Leftist activists are already targeting Confederate Civil War monuments all over the South, including the monument to General Robert E. Lee in New Orleans. Could army posts across the South — such as Fort Bragg in North Carolina, named after a Confederate general — be renamed? Predictably, politicians are among the first to buckle to political correctness. Senator Mitch McConnell of Kentucky is leading the effort to remove a statue of Confederate President Jefferson Davis (born in Kentucky) from the statehouse rotunda. And University of Texas officials have announced that a panel of students and faculty are meeting to determine the future of a Jefferson Davis statue on the Austin campus.

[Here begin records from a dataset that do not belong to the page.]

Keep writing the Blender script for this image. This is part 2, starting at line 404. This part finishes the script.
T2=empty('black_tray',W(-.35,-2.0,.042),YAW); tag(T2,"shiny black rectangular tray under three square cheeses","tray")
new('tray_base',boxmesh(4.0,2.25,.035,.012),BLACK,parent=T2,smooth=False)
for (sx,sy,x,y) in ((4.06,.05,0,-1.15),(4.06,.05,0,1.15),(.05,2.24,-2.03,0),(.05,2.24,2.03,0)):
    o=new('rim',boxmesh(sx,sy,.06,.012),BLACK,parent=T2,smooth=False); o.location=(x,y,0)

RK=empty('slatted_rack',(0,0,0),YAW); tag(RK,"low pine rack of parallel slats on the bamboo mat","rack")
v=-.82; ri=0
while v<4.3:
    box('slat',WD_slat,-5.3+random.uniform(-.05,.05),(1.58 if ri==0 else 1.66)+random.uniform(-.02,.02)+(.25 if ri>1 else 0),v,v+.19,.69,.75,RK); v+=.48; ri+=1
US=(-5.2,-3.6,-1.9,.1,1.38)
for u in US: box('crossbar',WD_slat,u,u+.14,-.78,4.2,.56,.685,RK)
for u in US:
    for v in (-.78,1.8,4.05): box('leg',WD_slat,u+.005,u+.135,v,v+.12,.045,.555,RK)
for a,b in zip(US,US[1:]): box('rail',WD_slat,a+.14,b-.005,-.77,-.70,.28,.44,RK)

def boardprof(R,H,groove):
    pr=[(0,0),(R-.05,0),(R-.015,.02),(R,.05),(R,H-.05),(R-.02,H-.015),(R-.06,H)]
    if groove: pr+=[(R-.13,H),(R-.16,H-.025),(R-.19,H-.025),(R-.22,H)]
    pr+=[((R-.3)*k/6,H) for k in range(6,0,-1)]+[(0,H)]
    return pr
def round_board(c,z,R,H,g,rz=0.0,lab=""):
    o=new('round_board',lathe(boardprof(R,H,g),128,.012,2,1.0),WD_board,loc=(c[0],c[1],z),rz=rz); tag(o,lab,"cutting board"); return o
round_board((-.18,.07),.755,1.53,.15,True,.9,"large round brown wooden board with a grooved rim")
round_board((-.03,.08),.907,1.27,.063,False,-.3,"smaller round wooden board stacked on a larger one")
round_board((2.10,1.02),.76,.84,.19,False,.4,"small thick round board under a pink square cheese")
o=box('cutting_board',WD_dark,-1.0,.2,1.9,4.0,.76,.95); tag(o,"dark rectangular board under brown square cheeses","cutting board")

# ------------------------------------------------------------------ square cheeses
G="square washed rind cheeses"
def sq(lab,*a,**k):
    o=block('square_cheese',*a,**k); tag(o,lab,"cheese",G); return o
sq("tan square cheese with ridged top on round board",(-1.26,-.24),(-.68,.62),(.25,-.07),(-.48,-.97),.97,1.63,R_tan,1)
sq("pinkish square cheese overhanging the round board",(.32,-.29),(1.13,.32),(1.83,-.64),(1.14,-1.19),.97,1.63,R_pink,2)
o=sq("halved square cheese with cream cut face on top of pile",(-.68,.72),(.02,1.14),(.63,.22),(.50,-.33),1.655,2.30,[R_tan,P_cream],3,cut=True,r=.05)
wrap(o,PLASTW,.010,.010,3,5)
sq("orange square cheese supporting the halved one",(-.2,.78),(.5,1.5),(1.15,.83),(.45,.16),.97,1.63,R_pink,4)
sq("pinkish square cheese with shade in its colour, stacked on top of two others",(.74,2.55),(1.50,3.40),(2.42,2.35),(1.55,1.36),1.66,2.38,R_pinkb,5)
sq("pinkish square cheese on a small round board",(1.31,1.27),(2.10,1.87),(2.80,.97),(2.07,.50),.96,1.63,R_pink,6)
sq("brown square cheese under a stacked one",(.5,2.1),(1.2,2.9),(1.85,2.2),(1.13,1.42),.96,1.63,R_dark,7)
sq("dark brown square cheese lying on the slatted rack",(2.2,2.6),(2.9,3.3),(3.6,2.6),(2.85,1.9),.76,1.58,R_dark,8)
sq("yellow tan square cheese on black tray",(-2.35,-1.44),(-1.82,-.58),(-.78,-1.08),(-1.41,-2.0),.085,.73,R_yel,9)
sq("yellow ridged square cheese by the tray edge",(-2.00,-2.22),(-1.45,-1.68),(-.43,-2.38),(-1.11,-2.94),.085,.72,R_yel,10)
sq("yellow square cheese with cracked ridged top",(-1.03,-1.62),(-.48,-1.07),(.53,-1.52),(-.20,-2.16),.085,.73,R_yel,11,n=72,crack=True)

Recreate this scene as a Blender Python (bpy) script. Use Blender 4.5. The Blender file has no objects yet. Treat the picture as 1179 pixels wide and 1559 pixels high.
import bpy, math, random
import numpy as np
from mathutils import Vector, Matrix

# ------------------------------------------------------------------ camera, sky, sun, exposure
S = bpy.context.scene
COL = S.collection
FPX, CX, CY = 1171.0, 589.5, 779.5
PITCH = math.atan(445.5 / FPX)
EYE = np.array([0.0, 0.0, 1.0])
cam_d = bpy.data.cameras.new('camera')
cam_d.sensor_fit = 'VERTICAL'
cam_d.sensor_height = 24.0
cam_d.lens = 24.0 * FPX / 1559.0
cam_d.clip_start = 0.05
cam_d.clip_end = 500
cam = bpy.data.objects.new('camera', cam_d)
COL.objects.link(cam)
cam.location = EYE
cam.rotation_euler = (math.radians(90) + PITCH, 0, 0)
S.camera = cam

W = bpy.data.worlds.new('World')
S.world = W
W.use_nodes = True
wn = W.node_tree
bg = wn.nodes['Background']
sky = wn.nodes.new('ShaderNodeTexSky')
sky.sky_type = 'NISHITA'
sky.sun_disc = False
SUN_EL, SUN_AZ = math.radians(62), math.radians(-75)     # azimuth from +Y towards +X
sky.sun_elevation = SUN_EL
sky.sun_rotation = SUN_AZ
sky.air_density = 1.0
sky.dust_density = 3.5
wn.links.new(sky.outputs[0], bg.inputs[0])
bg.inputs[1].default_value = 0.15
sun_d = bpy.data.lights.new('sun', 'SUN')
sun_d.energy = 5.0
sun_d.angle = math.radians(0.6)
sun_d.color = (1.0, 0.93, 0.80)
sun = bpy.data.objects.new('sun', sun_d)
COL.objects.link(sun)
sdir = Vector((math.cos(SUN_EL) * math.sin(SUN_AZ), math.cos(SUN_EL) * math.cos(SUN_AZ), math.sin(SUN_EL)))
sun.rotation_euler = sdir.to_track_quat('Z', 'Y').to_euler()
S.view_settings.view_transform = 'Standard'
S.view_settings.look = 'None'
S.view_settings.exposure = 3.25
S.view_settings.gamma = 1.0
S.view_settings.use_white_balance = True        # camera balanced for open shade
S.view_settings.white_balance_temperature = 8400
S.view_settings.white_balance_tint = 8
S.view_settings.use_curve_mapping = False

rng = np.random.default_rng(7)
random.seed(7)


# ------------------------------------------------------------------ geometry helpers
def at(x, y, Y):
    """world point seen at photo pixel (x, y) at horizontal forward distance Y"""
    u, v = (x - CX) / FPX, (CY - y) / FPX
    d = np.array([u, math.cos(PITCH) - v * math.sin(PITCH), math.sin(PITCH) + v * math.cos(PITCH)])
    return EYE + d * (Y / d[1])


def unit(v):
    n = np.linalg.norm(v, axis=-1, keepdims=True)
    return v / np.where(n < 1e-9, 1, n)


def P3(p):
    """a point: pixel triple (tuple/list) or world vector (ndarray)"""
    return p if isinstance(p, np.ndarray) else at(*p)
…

CSMonitor.com noted that the push to remove anything Confederate from state and federal land is “facing a backlash,” with many Americans viewing the efforts to tear down Confederate flags and monuments as “akin to historical revision, more appropriate to the Soviet Union under Stalin.” Even a northern historian, Matthew Guterl of Brown University in Rhode Island, noted that the South is being used as a racial scapegoat. “This idea that the South is this backwards, Medieval landscape, and racially terrible — all of that stuff is complete hogwash,” he observed, adding that the demonizing of the South is “political.”

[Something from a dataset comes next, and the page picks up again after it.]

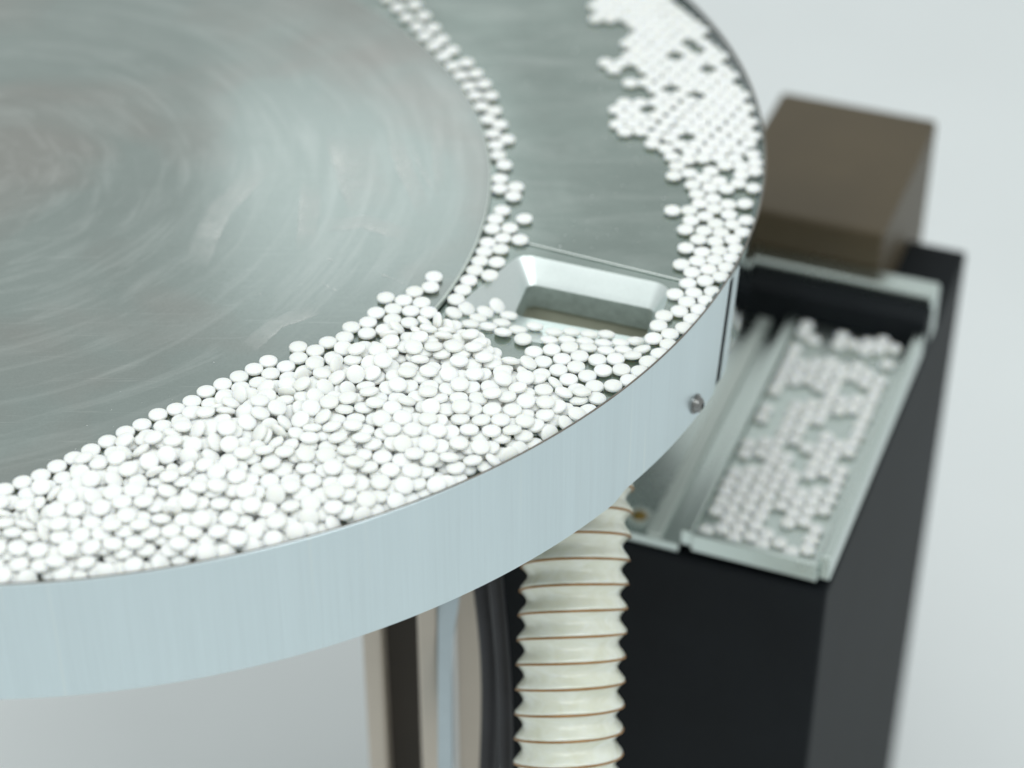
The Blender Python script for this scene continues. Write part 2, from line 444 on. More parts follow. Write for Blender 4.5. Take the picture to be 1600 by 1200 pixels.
PALE_MARKS = [([(-52.0, 972.4), (-44.9, 941.8), (-39.4, 925.8), (-32.2, 909.6)], 1.5), ([(-86.4, 862.8), (-80.8, 858.5)], 1.0), ([(-86.9, 842.9), (-83.1, 838.2), (-78.2, 834.7)], 0.6), ([(-61.0, 849.6), (-55.5, 846.0)], 1.2), ([(-56.1, 846.5), (-46.5, 839.3)], 0.4), ([(-116.8, 832.1), (-112.0, 833.7)], 0.4), ([(-71.5, 871.9), (-66.7, 863.8)], 0.3), ([(-100.7, 902.2), (-92.8, 899.4), (-84.9, 893.8)], 0.3)]
for pts, w in PALE_MARKS:
    Q = []
    for (a, b) in zip(pts, pts[1:]):
        for t in range(8): Q.append(Vector(a).lerp(Vector(b), t / 8) + Vector((random.gauss(0, .12), random.gauss(0, .12))))
    Q.append(Vector(pts[-1]))
    vs, fs = smear([tuple(q) for q in Q], w, pm)
    mesh_obj("pale_mark", vs, fs, pm, disc)

fm = pm.copy(); fm.name = "painted_reflection"  # broad pale strokes: reflections in the disc, painted on as strips
for nd in fm.node_tree.nodes:
    if nd.type == 'VALTORGB':
        nd.color_ramp.elements[0].position = 0.2; nd.color_ramp.elements[1].position = 0.75; nd.color_ramp.elements[1].color = g(0.75)
    if nd.type == 'TEX_NOISE': nd.inputs["Scale"].default_value = 90
fn = fm.node_tree; at_ = fn.nodes.new("ShaderNodeAttribute"); at_.attribute_name = "fade"
al_ = [n for n in fn.nodes if n.type == 'BSDF_PRINCIPLED'][0].inputs["Alpha"]; src_ = al_.links[0].from_socket
mu_ = N(fn, "ShaderNodeMath", operation='MULTIPLY'); fn.links.new(src_, mu_.inputs[0]); fn.links.new(at_.outputs["Fac"], mu_.inputs[1]); fn.links.new(mu_.outputs[0], al_)
def soft_strip(pts, w, z):
    vs, fs, fade = [], [], []; P = [Vector(p) for p in pts]; n = len(P); prof = (-1, -.82, -.45, .1, .6, 1); pf_ = (0, .85, .6, .5, .45, 0)
    for i, p in enumerate(P):
        t = (P[min(i + 1, n - 1)] - P[max(i - 1, 0)]).normalized(); nn = Vector((-t.y, t.x)); e_ = min(1, i / (n * 0.3), (n - 1 - i) / (n * 0.3))
        for k in range(6): q = p + nn * prof[k] * w / 2; vs.append((q.x, q.y, z)); fade.append(pf_[k] * e_)
    for i in range(n - 1):
        for k in range(5): fs.append((i * 6 + k, i * 6 + k + 1, i * 6 + k + 7, i * 6 + k + 6))
    return vs, fs, fade
PAINTED_REFLECTIONS = [([(-82.1, 976.8), (-75.4, 943.0), (-65.4, 899.4)], 26), ([(-61.6, 986.3), (-52.8, 943.0), (-40.1, 896.6)], 9), ([(-97.5, 931.1), (-96.2, 899.4), (-95.7, 868.1)], 11), ([(-90.7, 889.9), (-69.7, 893.8), (-45.0, 878.9)], 12), ([(-116.1, 790.9), (-105.1, 810.2), (-86.1, 822.6)], 10), ([(-35.9, 995.9), (-36.8, 955.1), (-34.0, 919.4)], 6), ([(-146.9, 853.3), (-140.3, 902.2), (-120.0, 949.0)], 14)]
for j, (pts, w) in enumerate(PAINTED_REFLECTIONS):
    Q = []
    for (a, b) in zip(pts, pts[1:]):
        for t in range(10): Q.append(Vector(a).lerp(Vector(b), t / 10) + Vector((random.gauss(0, .25), random.gauss(0, .25))))
    Q.append(Vector(pts[-1]))
    vs, fs, fade = soft_strip([tuple(q) for q in Q], w, 4.02 + 0.006 * j)
    wo = mesh_obj("painted_reflection", vs, fs, fm, disc)
    fa = wo.data.attributes.new("fade", 'FLOAT', 'POINT')
    for k_, f_ in enumerate(fade): fa.data[k_].value = f_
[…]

Radio commentator Rush Limbaugh theorized on his program that the push against the Confederate flag was part of “an effort to marginalize the Republican electoral strength in the South.” He argued that the flag was not really the issue; rather, it was “really an attempt to segregate and isolate the entire South and to [quote Saul] Alinsky, you know, the [author of] Rules for Radicals — you seek the target, you isolate it, you attack it, you humiliate it.” The reason the Left hates the South so much, he noted,  is because it is “the last remaining Republican electoral stronghold in terms of presidential politics.”

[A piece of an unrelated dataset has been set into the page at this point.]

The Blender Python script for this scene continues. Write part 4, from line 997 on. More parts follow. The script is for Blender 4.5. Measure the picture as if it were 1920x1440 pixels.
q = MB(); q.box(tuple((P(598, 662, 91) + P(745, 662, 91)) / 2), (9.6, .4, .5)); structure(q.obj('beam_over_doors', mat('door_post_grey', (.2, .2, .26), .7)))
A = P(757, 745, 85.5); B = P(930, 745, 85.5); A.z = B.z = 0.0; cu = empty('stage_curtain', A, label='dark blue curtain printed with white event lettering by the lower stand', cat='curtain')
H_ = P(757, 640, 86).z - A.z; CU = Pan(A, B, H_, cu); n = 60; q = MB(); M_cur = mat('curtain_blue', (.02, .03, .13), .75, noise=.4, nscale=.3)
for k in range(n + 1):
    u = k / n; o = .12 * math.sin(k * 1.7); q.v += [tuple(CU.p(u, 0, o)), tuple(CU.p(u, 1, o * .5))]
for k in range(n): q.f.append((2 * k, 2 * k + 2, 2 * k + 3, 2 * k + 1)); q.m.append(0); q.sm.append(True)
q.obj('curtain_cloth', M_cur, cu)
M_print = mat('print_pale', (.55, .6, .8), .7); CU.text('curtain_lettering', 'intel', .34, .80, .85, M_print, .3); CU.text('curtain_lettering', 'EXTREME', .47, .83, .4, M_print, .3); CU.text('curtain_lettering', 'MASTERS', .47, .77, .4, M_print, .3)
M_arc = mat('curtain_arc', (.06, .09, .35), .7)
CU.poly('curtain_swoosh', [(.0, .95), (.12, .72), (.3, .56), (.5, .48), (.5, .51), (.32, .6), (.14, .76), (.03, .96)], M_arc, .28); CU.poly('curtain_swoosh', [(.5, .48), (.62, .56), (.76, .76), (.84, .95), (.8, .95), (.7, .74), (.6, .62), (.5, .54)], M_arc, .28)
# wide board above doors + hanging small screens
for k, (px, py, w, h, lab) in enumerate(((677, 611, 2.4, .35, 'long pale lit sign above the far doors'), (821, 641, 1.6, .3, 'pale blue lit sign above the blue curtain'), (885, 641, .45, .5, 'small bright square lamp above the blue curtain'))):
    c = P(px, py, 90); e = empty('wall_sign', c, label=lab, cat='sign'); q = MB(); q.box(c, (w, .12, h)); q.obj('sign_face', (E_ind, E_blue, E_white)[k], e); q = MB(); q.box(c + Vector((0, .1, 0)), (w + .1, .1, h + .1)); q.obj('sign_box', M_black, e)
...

The next target, Limbaugh predicted, would be the U.S. flag, which he explained symbolized a country that those on the Left do not like. And he didn’t hold out much hope that Republican politicians would fight for the American flag when that attack comes.

In fact, the attack on the country’s flag has already begun. A group of university professors have circulated a letter in support of leftist students at the University of California-Irvine who want to ban the U.S. flag on their campus.

“U.S. nationalism often contributes to racism and xenophobia,” claimed a letter obtained by the website Campus Reform. Hundreds of left-wing professors from across the country signed the letter, commending the students for their “courage.” In a bow to cultural diversity, the U.C.-Irvine student government association recently voted 6-4 (with two abstentions) to remove the U.S. flag from a campus lobby. Breitbart quoted an unnamed student who said the student government association feared the flag might hurt the feelings of illegal aliens. The executive leadership of student government later vetoed the resolution — at least for now.

Louis Farrakhan, leader of the Nation of Islam, denounced the U.S. flag this week at the Metropolitan A.M.E. Church in Washington, D.C. He told the cheering audience of several hundred, “We need to put the American flag down. Because we’ve caught as much hell under that as the Confederate flag.” He asked, “Who are fighting today? It’s the people that carry the American flag.”

For years, our national anthem, The Star-spangled Banner, has endured criticism from the Left, with some labelling it a “war cry” and calling for something less martial, such as America the Beautiful. More dedicated leftists have even offered This Land is Your Land, composed by folk singer Woody Guthrie, who wrote a regular column for an official newspaper of the American Communist Party.

As Raven Clabough recently noted in The New American, “Defenders of the Confederate flag may note that demonizing something simply because people support it is a very slippery slope.” The Ku Klux Klan has certainly made use of the Confederate flag at its marches, but it is usually outnumbered by U.S. flags at their meetings. The Klan has also made use of the Christian cross.

One wonders when a movement will begin to demonize the cross seen atop many church buildings, because it offends those whose immoral actions the Bible condemns.

Leading merchants, including Walmart, Amazon, eBay, and Sears, have now announced that they will remove Confederate flag products from their shelves. Walmart spokesman Brian Nick even admitted, “We never want to offend anyone with the products we offer.”

Where does that desire not to offend anyone lead? The Bible itself says that the cross is an offense to those who do not believe in the Christian faith.

Lou Lumenick, a prominent movie critic with the New York Post, contends that the classic movie Gone With the Wind is nothing but “subtle racism” and should go the way of the Confederate flag.

But are the American people really prepared to ban anything that might possibly, to some extent, motivate a person to commit a wrong act?

Last year in Moore, Oklahoma, Alton Nolen was allegedly inspired by Islamic beheadings in the Middle East to behead a co-worker at the Vaughn Foods processing plant and attack another woman before he was arrested. He had posted a photo of himself with two “brothers” at a mosque in Oklahoma City. Does this mean that the Koran should be banned, or that mosques should be shut down?

Extremists have murdered abortionists, claiming to be motivated by their Christian faith. Should the Christian faith be thus considered suspect? Obviously not.

Many thousands of Americans display the Confederate flag on their automobiles or on flagpoles, but only one American entered a black church last week and murdered innocent members of the congregation engaged in Bible study.